[START DATA SEGMENT]
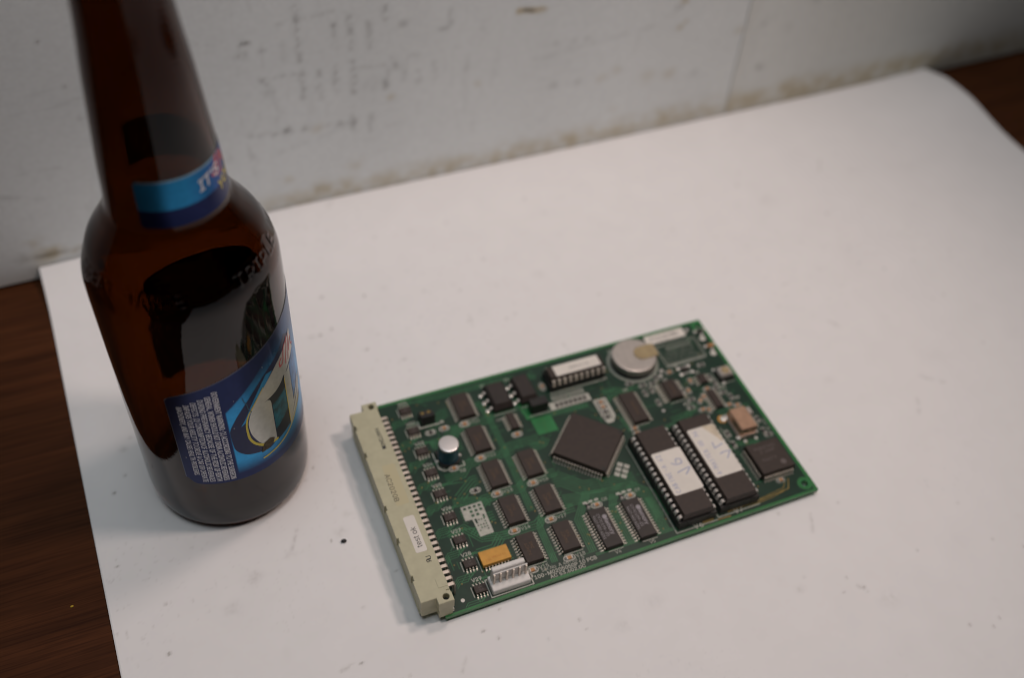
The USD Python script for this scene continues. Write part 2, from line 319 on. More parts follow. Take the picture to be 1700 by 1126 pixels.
# ------------------------------------------------------------------ bottle
BX, BY = -57.05, 92.75
R0 = 30.75
def bottle_profile():
    zs, zn, rn, rt = 113.7, 139.9, 18.6, 13.2
    z = np.array([0, 1.5, 5, 12, 60, zs - 6, zs, zs * .55 + zn * .45, zn - 4, zn, zn + 15, (zn + 205) / 2 + 7, 213, 214.5, 217, 220, 222, 225, 230, 234, 236, 237])
    r = np.array([27, 29, 30.3, R0, R0, R0, 30.6, (30.6 * .62 + rn * .38) + 1.2, rn + 2.2, rn, rn - 1.2, (rn - 1.2) * .5 + rt * .5, 12.5, 14.4, 15.0, 14.2, 12.8, 12.9, 13.3, 13.3, 12.6, 11.2])
    return PchipInterpolator(z, r)
PR = bottle_profile()
def emboss_field():
    """height of the raised lettering round the shoulder over (u = angle * 29 mm, z)"""
    R = 29.0; res = .1; z0, z1 = 114.0, 130.0; u0, u1 = -math.pi * R, math.pi * R
    nu, nz = int((u1 - u0) / res), int((z1 - z0) / res); im = np.zeros((nu, nz), bool)
    gz = z0 + (np.arange(nz) + .5) * res
    def put(word, a0, a1):
        m = meshkit.text_mesh(word, 4.6, 1.0); w = m.bounds[1, 0] - m.bounds[0, 0]
        m.apply_translation((-m.bounds[0, 0], 0, 0)); m.apply_scale((math.radians(a1 - a0) * R / w, 1, 1)); m.apply_translation((math.radians(a0) * R, 119.6, 0))
        tri = m.triangles[(m.face_normals[:, 2] > .5)][:, :, :2]
        for t in tri:
            lo, hi = t.min(0), t.max(0)
            i0, i1 = int((lo[0] - u0) / res), int((hi[0] - u0) / res) + 2; j0, j1 = int((lo[1] - z0) / res), int((hi[1] - z0) / res) + 2
            i0, j0 = max(i0, 0), max(j0, 0)
            gx, gy = np.meshgrid(u0 + (np.arange(i0, min(i1, nu)) + .5) * res, z0 + (np.arange(j0, min(j1, nz)) + .5) * res, indexing='ij')
            s = []
            for k in range(3):
                a, b = t[k], t[(k + 1) % 3]; s.append((b[0] - a[0]) * (gy - a[1]) - (b[1] - a[1]) * (gx - a[0]))
            s = np.array(s); im[i0:i0 + gx.shape[0], j0:j0 + gx.shape[1]] |= (s >= 0).all(0) | (s <= 0).all(0)
    put('TASTE', -131, -97); put('TRIPLE', -65, -17); put('HOPS', -6, 25); put('BREWED', 36, 84); put('GREAT', -176, -141)
    h = gaussian_filter(np.clip(distance_transform_edt(im) * res / .35, 0, 1), 2.2) * 0.36
    return h, u0, z0, res, R
EH, EU0, EZ0, ERES, ER = emboss_field()
def bottle_outer():
    zs = np.unique(np.r_[np.linspace(0, 6, 12), np.linspace(6, 112, 40), np.arange(112, 131, .25), np.linspace(131, 237, 96)])
    nt = 720; th = -math.pi + np.arange(nt) / nt * 2 * math.pi
    Z, T = np.meshgrid(zs, th, indexing='ij'); Rr = PR(Z)
    iu = np.clip(((T * ER - EU0) / ERES).astype(int), 0, EH.shape[0] - 1); iz = np.clip(((Z - EZ0) / ERES).astype(int), 0, EH.shape[1] - 1)
    e = np.where((Z > EZ0) & (Z < 129.9), EH[iu, iz], 0)
    Rr = Rr + e + 0.10 * (meshkit.fbm(np.stack([np.cos(T) * 2, np.sin(T) * 2, Z / 14], -1), 2, 4) - .5)
    # raised bands: label panel shoulder and base knurl
    v = np.stack([Rr * np.cos(T), Rr * np.sin(T), Z], -1).reshape(-1, 3)
    n = len(zs); i = np.arange(n - 1)[:, None] * nt + np.arange(nt)[None, :]; j = np.arange(n - 1)[:, None] * nt + (np.arange(nt)[None, :] + 1) % nt
    f = np.vstack([np.c_[i.ravel(), j.ravel(), (j + nt).ravel()], np.c_[i.ravel(), (j + nt).ravel(), (i + nt).ravel()]])
    b, t = len(v), len(v) + 1
    v = np.vstack([v, [0, 0, 3.0], [0, 0, 237]])
    k = np.arange(nt); k1 = (k + 1) % nt
    f = np.vstack([f, np.c_[k1, k, np.full(nt, b)], np.c_[k + (n - 1) * nt, k1 + (n - 1) * nt, np.full(nt, t)]])
    return trimesh.Trimesh(v, f, process=False)
bottle = thing('beer_bottle', 'brown glass beer bottle with blue label standing on the white paper', 'bottle', (BX, BY, 0.35))
obj('glass_body', bottle_outer(), m_glass, bottle, smooth=40)
def inner(z): return float(PR(z)) - (2.4 + 2.2 * math.exp(-((z - 6) / 5.0) ** 2))
zz = np.linspace(9.5, 236.6, 120)
prof = [(0, 9.0), (8, 8.2), (16, 7.4), (inner(7.6) - 3.5, 7.3), (inner(8.2) - 1.2, 8.0)] + [(inner(z), z) for z in zz] + [(0, 236.6)]
cav = trimesh.creation.revolve(prof, sections=160)
if cav.volume > 0: cav.invert()
obj('inner_wall', cav, m_clear, bottle, smooth=35)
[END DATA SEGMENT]
__PROMPT__: Write out the whole listing again, exactly, with no pictures.

__ANSWER TO THIS PROBLEM__:
The USD Python script for this scene continues. Write part 2, from line 319 on. More parts follow. Take the picture to be 1700 by 1126 pixels.
# ------------------------------------------------------------------ bottle
BX, BY = -57.05, 92.75
R0 = 30.75
def bottle_profile():
    zs, zn, rn, rt = 113.7, 139.9, 18.6, 13.2
    z = np.array([0, 1.5, 5, 12, 60, zs - 6, zs, zs * .55 + zn * .45, zn - 4, zn, zn + 15, (zn + 205) / 2 + 7, 213, 214.5, 217, 220, 222, 225, 230, 234, 236, 237])
    r = np.array([27, 29, 30.3, R0, R0, R0, 30.6, (30.6 * .62 + rn * .38) + 1.2, rn + 2.2, rn, rn - 1.2, (rn - 1.2) * .5 + rt * .5, 12.5, 14.4, 15.0, 14.2, 12.8, 12.9, 13.3, 13.3, 12.6, 11.2])
    return PchipInterpolator(z, r)
PR = bottle_profile()
def emboss_field():
    """height of the raised lettering round the shoulder over (u = angle * 29 mm, z)"""
    R = 29.0; res = .1; z0, z1 = 114.0, 130.0; u0, u1 = -math.pi * R, math.pi * R
    nu, nz = int((u1 - u0) / res), int((z1 - z0) / res); im = np.zeros((nu, nz), bool)
    gz = z0 + (np.arange(nz) + .5) * res
    def put(word, a0, a1):
        m = meshkit.text_mesh(word, 4.6, 1.0); w = m.bounds[1, 0] - m.bounds[0, 0]
        m.apply_translation((-m.bounds[0, 0], 0, 0)); m.apply_scale((math.radians(a1 - a0) * R / w, 1, 1)); m.apply_translation((math.radians(a0) * R, 119.6, 0))
        tri = m.triangles[(m.face_normals[:, 2] > .5)][:, :, :2]
        for t in tri:
            lo, hi = t.min(0), t.max(0)
            i0, i1 = int((lo[0] - u0) / res), int((hi[0] - u0) / res) + 2; j0, j1 = int((lo[1] - z0) / res), int((hi[1] - z0) / res) + 2
            i0, j0 = max(i0, 0), max(j0, 0)
            gx, gy = np.meshgrid(u0 + (np.arange(i0, min(i1, nu)) + .5) * res, z0 + (np.arange(j0, min(j1, nz)) + .5) * res, indexing='ij')
            s = []
            for k in range(3):
                a, b = t[k], t[(k + 1) % 3]; s.append((b[0] - a[0]) * (gy - a[1]) - (b[1] - a[1]) * (gx - a[0]))
            s = np.array(s); im[i0:i0 + gx.shape[0], j0:j0 + gx.shape[1]] |= (s >= 0).all(0) | (s <= 0).all(0)
    put('TASTE', -131, -97); put('TRIPLE', -65, -17); put('HOPS', -6, 25); put('BREWED', 36, 84); put('GREAT', -176, -141)
    h = gaussian_filter(np.clip(distance_transform_edt(im) * res / .35, 0, 1), 2.2) * 0.36
    return h, u0, z0, res, R
EH, EU0, EZ0, ERES, ER = emboss_field()
def bottle_outer():
    zs = np.unique(np.r_[np.linspace(0, 6, 12), np.linspace(6, 112, 40), np.arange(112, 131, .25), np.linspace(131, 237, 96)])
    nt = 720; th = -math.pi + np.arange(nt) / nt * 2 * math.pi
    Z, T = np.meshgrid(zs, th, indexing='ij'); Rr = PR(Z)
    iu = np.clip(((T * ER - EU0) / ERES).astype(int), 0, EH.shape[0] - 1); iz = np.clip(((Z - EZ0) / ERES).astype(int), 0, EH.shape[1] - 1)
    e = np.where((Z > EZ0) & (Z < 129.9), EH[iu, iz], 0)
    Rr = Rr + e + 0.10 * (meshkit.fbm(np.stack([np.cos(T) * 2, np.sin(T) * 2, Z / 14], -1), 2, 4) - .5)
    # raised bands: label panel shoulder and base knurl
    v = np.stack([Rr * np.cos(T), Rr * np.sin(T), Z], -1).reshape(-1, 3)
    n = len(zs); i = np.arange(n - 1)[:, None] * nt + np.arange(nt)[None, :]; j = np.arange(n - 1)[:, None] * nt + (np.arange(nt)[None, :] + 1) % nt
    f = np.vstack([np.c_[i.ravel(), j.ravel(), (j + nt).ravel()], np.c_[i.ravel(), (j + nt).ravel(), (i + nt).ravel()]])
    b, t = len(v), len(v) + 1
    v = np.vstack([v, [0, 0, 3.0], [0, 0, 237]])
    k = np.arange(nt); k1 = (k + 1) % nt
    f = np.vstack([f, np.c_[k1, k, np.full(nt, b)], np.c_[k + (n - 1) * nt, k1 + (n - 1) * nt, np.full(nt, t)]])
    return trimesh.Trimesh(v, f, process=False)
bottle = thing('beer_bottle', 'brown glass beer bottle with blue label standing on the white paper', 'bottle', (BX, BY, 0.35))
obj('glass_body', bottle_outer(), m_glass, bottle, smooth=40)
def inner(z): return float(PR(z)) - (2.4 + 2.2 * math.exp(-((z - 6) / 5.0) ** 2))
zz = np.linspace(9.5, 236.6, 120)
prof = [(0, 9.0), (8, 8.2), (16, 7.4), (inner(7.6) - 3.5, 7.3), (inner(8.2) - 1.2, 8.0)] + [(inner(z), z) for z in zz] + [(0, 236.6)]
cav = trimesh.creation.revolve(prof, sections=160)
if cav.volume > 0: cav.invert()
obj('inner_wall', cav, m_clear, bottle, smooth=35)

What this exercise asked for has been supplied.